By Jasmia Hamilton, MS, MA and Lisa Peyton, MSEd, Foundation for Black Women’s WellnessOlivia Little, PhD, Laetitia Zeba, MPH, and Sheri Johnson, PhD, University of Wisconsin Population Health Institute


In public health, calls abound to strengthen workforce capacity and resilience, to meaningfully engage communities and to address power imbalances that lead to inequitable outcomes. Racism is increasingly recognized as a public health crisis that needs to be addressed with utmost urgency. Building trust, transparency, and partnership between institutions and communities is essential for ensuring the effectiveness of public health efforts. Yet, we are lagging in power-shifting and power-building models that can help us meet these goals.


One promising opportunity that we have is to turn our attention and investment to community-led initiatives, strategies, and solutions that build the power and capacity of populations most impacted by health and social inequities.


The Well Black Woman® Institute (WBWI), developed by the Foundation for Black Women’s Wellness, is an innovative leadership development program for Black women in Wisconsin. WBWI is grounded in a theory of change that centers Black women as a locus of power and impact in order to drive transformation at the personal, community, and systems levels. WBWI builds the knowledge, skills, and capacity of Black women to become health equity advocates, leaders, and change agents within their communities and across the state.

Quick facts about WBWI: 42 fellows participated to date, >95% retention rate year-to-date, three Wisconsin counties represented as of 2024




WBWI consists of an 8-month training experience for small learning cohorts of 10-15 Fellows each year, with both virtual and in-person components. Fellows from Wisconsin engage in a rich, interactive curriculum taught by Foundation staff and other content experts that covers health equity, leadership, civic engagement, advocacy, and organizing. Fellows remain engaged for 2 years as mentors to new cohorts and as partners with the Foundation to inform, co-lead, and advocate for health equity. WBWI also works to position Fellows with local and state leaders, systems partners, and mentors to leverage collective efforts that respond to health equity gaps.




A robust evaluation, in partnership with the University of Wisconsin Population Health Institute, is already showing evidence of WBWI’s effectiveness. Assessment data from the first two annual WBWI cohorts shows significant increases in knowledge and skills aligned with the WBWI curriculum. Fellows report that WBWI enhances their:

  • Confidence and skills as a leader;
  • Ability to effectively communicate about equity issues;
  • Feelings of social support and connectedness; and
  • Likelihood to be civically engaged. 


“This program has given me the confidence needed to truly stand strong as an advocate for myself and other women and families and has motivated and inspired me to get to the work.” – Past Participant


So what makes WBWI unique and effective?
  • It is designed BY and FOR Black women.
  • It centers participants’ lived experiences in their leadership development.
  • It creates space for addressing and healing from trauma as integral to the model.
  • It builds a sense of belonging and support across cohorts.
  • It focuses on actionable skills and relationship building that can affect change.
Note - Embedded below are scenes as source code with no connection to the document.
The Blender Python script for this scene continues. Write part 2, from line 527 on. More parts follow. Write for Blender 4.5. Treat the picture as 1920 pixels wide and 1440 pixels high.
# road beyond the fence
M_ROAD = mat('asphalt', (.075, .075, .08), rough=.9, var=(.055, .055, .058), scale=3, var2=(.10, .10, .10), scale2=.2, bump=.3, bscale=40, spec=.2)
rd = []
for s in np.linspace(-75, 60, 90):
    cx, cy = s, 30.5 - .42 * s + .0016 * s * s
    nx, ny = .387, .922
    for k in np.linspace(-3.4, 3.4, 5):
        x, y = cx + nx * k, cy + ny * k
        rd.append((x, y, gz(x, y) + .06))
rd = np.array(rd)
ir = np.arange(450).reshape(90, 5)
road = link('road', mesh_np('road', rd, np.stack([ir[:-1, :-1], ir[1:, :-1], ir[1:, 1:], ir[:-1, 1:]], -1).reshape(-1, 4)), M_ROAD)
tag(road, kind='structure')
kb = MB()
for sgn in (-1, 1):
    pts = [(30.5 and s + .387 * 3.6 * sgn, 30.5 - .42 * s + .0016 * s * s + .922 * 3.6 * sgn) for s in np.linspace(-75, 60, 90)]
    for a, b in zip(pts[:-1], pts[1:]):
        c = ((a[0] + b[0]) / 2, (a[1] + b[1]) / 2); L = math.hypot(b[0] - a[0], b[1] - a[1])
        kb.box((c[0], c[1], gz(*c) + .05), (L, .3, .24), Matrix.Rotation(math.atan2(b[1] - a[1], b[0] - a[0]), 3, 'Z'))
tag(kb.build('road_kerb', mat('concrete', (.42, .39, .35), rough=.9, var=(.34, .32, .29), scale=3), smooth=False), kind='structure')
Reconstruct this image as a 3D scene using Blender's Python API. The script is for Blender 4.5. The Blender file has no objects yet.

A key learning from the initial evaluation was the importance of nurturing spaces for Black women leaders to process, understand, and transform their lived experiences of racialized, gender-based, and/or social trauma. Community-based leadership training is critical for interrupting social and professional isolation experienced by Black women in social impact or justice-focused careers.


“Taking in the historical context has been especially impactful. It is healing to recognize my connection to a legacy of Black women working toward health and wellness for ourselves and our community in a setting of unjust conditions. We have been doing it all along.” – Past Participant 


Our status quo ways of working are not sufficient to advance health equity. We need to invest in leadership strategies by and for those who are experiencing injustices. And we must recognize the crucial need to invest in spaces of safety, belonging, and healing in order to support and strengthen that leadership. With its early success and its potential for replicability and scalability in other places, the WBWI is a promising approach to building leadership capacity in ways that benefit public health and other health, human service, and social justice areas.